The legal and societal significance of this technology is open to debate, and will be decided differently in different places, based on local values, economic interests and raw political power. All I am asking is that the debate be informed by accurate statements of what this stuff can and cannot do.
As Tony Bartoletti wrote, apologies for what seems a rant, but the "solid mathematical foundations" underlying digital signatures, "Qualified Certificates", unmistakable IDs, biometrics and so forth create in me a degree of "psychic and social backlash" as well.

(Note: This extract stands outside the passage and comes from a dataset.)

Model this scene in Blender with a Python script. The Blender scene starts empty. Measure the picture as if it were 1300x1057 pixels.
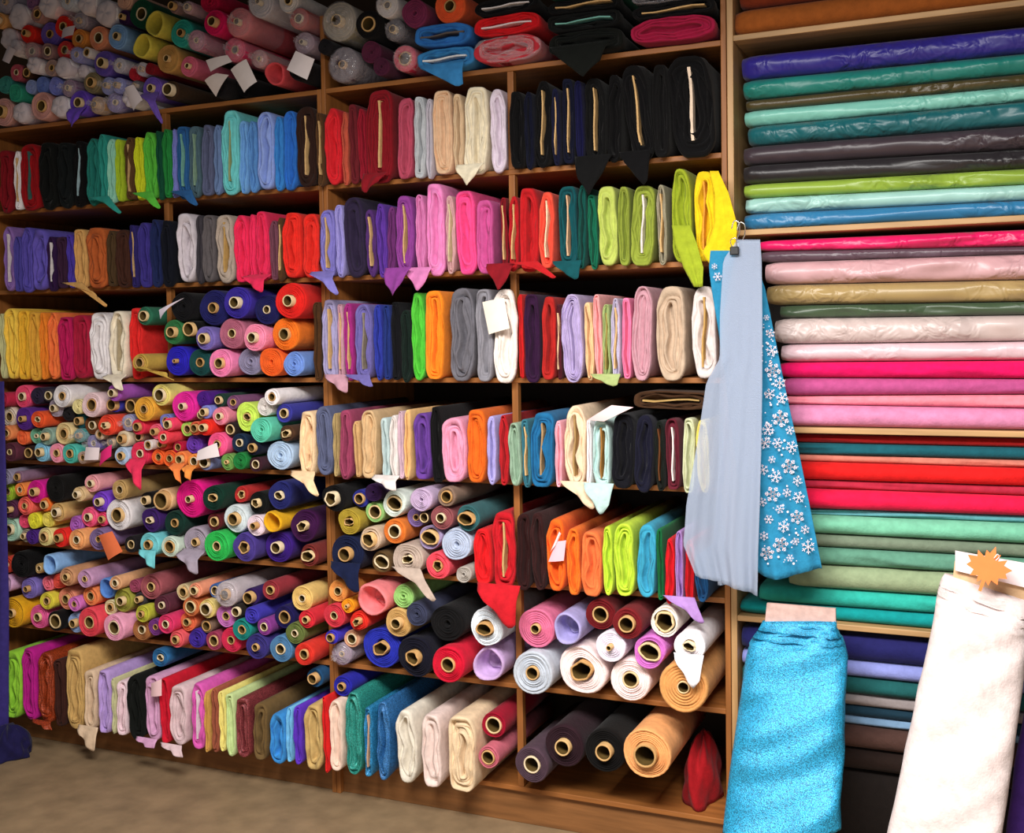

As well it should. There is a big difference between "can we do it?" and "should we do it?" One other point, and let me shift to upper case for this one: THERE ARE NO "SOLID MATHEMATICAL FOUNDATIONS" FOR ANY OF THIS STUFF!!!!! THE DIFFICULTY OF BREAKING PUBLIC KEY SYSTEMS HAS NEVER BEEN PROVEN MATHEMATICALLY. It is all hypothesis and empirical argument. A lone mathematician working in his attic could come up with an algorithm that would blow some or all of the existing systems out of the water. Who get to cover that financial risk?
We create these instruments in the hope of ascertaining better measures of the constancy of authentication and identities. The central question that comes to mind is "to what degree we are artificially creating the constancy we intend these instruments to measure."